### What to produce
Repeat every line below exactly, word for word.

### Supplied material
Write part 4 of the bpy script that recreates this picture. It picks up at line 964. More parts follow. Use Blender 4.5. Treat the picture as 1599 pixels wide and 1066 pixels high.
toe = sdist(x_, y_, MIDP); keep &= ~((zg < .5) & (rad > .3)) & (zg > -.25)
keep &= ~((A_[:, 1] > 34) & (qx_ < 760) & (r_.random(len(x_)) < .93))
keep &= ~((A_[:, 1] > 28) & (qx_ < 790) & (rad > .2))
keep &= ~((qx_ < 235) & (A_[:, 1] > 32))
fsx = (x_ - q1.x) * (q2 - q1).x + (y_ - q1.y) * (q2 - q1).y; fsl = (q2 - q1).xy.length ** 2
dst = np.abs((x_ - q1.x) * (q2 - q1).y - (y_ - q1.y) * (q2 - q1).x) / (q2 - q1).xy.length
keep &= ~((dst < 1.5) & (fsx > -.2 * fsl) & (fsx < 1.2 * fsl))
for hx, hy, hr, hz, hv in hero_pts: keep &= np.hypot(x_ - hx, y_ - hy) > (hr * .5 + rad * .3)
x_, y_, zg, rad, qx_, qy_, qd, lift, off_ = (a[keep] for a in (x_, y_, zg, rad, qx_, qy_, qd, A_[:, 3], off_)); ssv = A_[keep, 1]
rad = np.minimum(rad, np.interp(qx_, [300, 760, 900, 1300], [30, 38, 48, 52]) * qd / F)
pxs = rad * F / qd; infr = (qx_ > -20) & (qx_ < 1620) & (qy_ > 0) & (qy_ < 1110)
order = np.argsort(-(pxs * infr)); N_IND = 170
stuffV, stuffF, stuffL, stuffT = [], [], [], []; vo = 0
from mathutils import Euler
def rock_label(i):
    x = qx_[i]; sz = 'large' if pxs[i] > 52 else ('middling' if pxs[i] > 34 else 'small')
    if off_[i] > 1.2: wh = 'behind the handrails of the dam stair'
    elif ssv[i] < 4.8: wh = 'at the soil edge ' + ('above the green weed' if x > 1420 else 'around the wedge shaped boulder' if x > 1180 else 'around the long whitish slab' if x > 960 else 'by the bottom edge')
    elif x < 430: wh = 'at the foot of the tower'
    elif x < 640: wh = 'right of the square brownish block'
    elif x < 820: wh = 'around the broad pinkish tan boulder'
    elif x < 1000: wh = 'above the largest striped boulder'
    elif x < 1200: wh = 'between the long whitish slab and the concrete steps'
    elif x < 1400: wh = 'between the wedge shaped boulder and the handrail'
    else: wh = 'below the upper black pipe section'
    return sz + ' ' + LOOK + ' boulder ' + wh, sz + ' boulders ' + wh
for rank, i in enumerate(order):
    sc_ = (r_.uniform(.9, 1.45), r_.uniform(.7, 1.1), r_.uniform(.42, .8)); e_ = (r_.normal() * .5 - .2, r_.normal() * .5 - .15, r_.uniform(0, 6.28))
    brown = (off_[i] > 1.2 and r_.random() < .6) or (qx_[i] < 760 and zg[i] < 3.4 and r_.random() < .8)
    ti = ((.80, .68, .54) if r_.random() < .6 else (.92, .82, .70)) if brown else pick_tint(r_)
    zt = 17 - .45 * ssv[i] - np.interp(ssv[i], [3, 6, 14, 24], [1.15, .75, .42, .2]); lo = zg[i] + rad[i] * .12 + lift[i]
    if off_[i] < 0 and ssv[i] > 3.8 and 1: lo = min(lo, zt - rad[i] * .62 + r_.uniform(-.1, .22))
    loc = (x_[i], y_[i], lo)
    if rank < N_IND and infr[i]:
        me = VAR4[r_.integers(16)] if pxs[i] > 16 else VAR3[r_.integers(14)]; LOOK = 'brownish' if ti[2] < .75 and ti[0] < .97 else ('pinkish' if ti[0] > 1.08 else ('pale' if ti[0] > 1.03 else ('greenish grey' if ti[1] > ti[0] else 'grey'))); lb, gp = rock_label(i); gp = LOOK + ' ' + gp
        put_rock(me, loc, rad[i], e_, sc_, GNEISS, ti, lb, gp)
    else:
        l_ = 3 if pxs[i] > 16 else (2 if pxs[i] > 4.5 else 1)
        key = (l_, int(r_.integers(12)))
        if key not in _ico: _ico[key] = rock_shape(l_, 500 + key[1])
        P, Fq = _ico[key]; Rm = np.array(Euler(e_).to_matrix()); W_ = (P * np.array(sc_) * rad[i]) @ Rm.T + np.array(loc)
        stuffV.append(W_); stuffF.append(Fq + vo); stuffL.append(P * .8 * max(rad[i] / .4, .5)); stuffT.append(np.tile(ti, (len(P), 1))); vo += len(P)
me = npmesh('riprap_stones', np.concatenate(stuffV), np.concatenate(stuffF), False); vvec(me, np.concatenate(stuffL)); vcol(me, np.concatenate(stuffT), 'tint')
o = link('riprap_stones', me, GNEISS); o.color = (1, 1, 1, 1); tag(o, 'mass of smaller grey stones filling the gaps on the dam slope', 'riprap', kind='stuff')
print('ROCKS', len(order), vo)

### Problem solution
Write part 4 of the bpy script that recreates this picture. It picks up at line 964. More parts follow. Use Blender 4.5. Treat the picture as 1599 pixels wide and 1066 pixels high.
toe = sdist(x_, y_, MIDP); keep &= ~((zg < .5) & (rad > .3)) & (zg > -.25)
keep &= ~((A_[:, 1] > 34) & (qx_ < 760) & (r_.random(len(x_)) < .93))
keep &= ~((A_[:, 1] > 28) & (qx_ < 790) & (rad > .2))
keep &= ~((qx_ < 235) & (A_[:, 1] > 32))
fsx = (x_ - q1.x) * (q2 - q1).x + (y_ - q1.y) * (q2 - q1).y; fsl = (q2 - q1).xy.length ** 2
dst = np.abs((x_ - q1.x) * (q2 - q1).y - (y_ - q1.y) * (q2 - q1).x) / (q2 - q1).xy.length
keep &= ~((dst < 1.5) & (fsx > -.2 * fsl) & (fsx < 1.2 * fsl))
for hx, hy, hr, hz, hv in hero_pts: keep &= np.hypot(x_ - hx, y_ - hy) > (hr * .5 + rad * .3)
x_, y_, zg, rad, qx_, qy_, qd, lift, off_ = (a[keep] for a in (x_, y_, zg, rad, qx_, qy_, qd, A_[:, 3], off_)); ssv = A_[keep, 1]
rad = np.minimum(rad, np.interp(qx_, [300, 760, 900, 1300], [30, 38, 48, 52]) * qd / F)
pxs = rad * F / qd; infr = (qx_ > -20) & (qx_ < 1620) & (qy_ > 0) & (qy_ < 1110)
order = np.argsort(-(pxs * infr)); N_IND = 170
stuffV, stuffF, stuffL, stuffT = [], [], [], []; vo = 0
from mathutils import Euler
def rock_label(i):
    x = qx_[i]; sz = 'large' if pxs[i] > 52 else ('middling' if pxs[i] > 34 else 'small')
    if off_[i] > 1.2: wh = 'behind the handrails of the dam stair'
    elif ssv[i] < 4.8: wh = 'at the soil edge ' + ('above the green weed' if x > 1420 else 'around the wedge shaped boulder' if x > 1180 else 'around the long whitish slab' if x > 960 else 'by the bottom edge')
    elif x < 430: wh = 'at the foot of the tower'
    elif x < 640: wh = 'right of the square brownish block'
    elif x < 820: wh = 'around the broad pinkish tan boulder'
    elif x < 1000: wh = 'above the largest striped boulder'
    elif x < 1200: wh = 'between the long whitish slab and the concrete steps'
    elif x < 1400: wh = 'between the wedge shaped boulder and the handrail'
    else: wh = 'below the upper black pipe section'
    return sz + ' ' + LOOK + ' boulder ' + wh, sz + ' boulders ' + wh
for rank, i in enumerate(order):
    sc_ = (r_.uniform(.9, 1.45), r_.uniform(.7, 1.1), r_.uniform(.42, .8)); e_ = (r_.normal() * .5 - .2, r_.normal() * .5 - .15, r_.uniform(0, 6.28))
    brown = (off_[i] > 1.2 and r_.random() < .6) or (qx_[i] < 760 and zg[i] < 3.4 and r_.random() < .8)
    ti = ((.80, .68, .54) if r_.random() < .6 else (.92, .82, .70)) if brown else pick_tint(r_)
    zt = 17 - .45 * ssv[i] - np.interp(ssv[i], [3, 6, 14, 24], [1.15, .75, .42, .2]); lo = zg[i] + rad[i] * .12 + lift[i]
    if off_[i] < 0 and ssv[i] > 3.8 and 1: lo = min(lo, zt - rad[i] * .62 + r_.uniform(-.1, .22))
    loc = (x_[i], y_[i], lo)
    if rank < N_IND and infr[i]:
        me = VAR4[r_.integers(16)] if pxs[i] > 16 else VAR3[r_.integers(14)]; LOOK = 'brownish' if ti[2] < .75 and ti[0] < .97 else ('pinkish' if ti[0] > 1.08 else ('pale' if ti[0] > 1.03 else ('greenish grey' if ti[1] > ti[0] else 'grey'))); lb, gp = rock_label(i); gp = LOOK + ' ' + gp
        put_rock(me, loc, rad[i], e_, sc_, GNEISS, ti, lb, gp)
    else:
        l_ = 3 if pxs[i] > 16 else (2 if pxs[i] > 4.5 else 1)
        key = (l_, int(r_.integers(12)))
        if key not in _ico: _ico[key] = rock_shape(l_, 500 + key[1])
        P, Fq = _ico[key]; Rm = np.array(Euler(e_).to_matrix()); W_ = (P * np.array(sc_) * rad[i]) @ Rm.T + np.array(loc)
        stuffV.append(W_); stuffF.append(Fq + vo); stuffL.append(P * .8 * max(rad[i] / .4, .5)); stuffT.append(np.tile(ti, (len(P), 1))); vo += len(P)
me = npmesh('riprap_stones', np.concatenate(stuffV), np.concatenate(stuffF), False); vvec(me, np.concatenate(stuffL)); vcol(me, np.concatenate(stuffT), 'tint')
o = link('riprap_stones', me, GNEISS); o.color = (1, 1, 1, 1); tag(o, 'mass of smaller grey stones filling the gaps on the dam slope', 'riprap', kind='stuff')
print('ROCKS', len(order), vo)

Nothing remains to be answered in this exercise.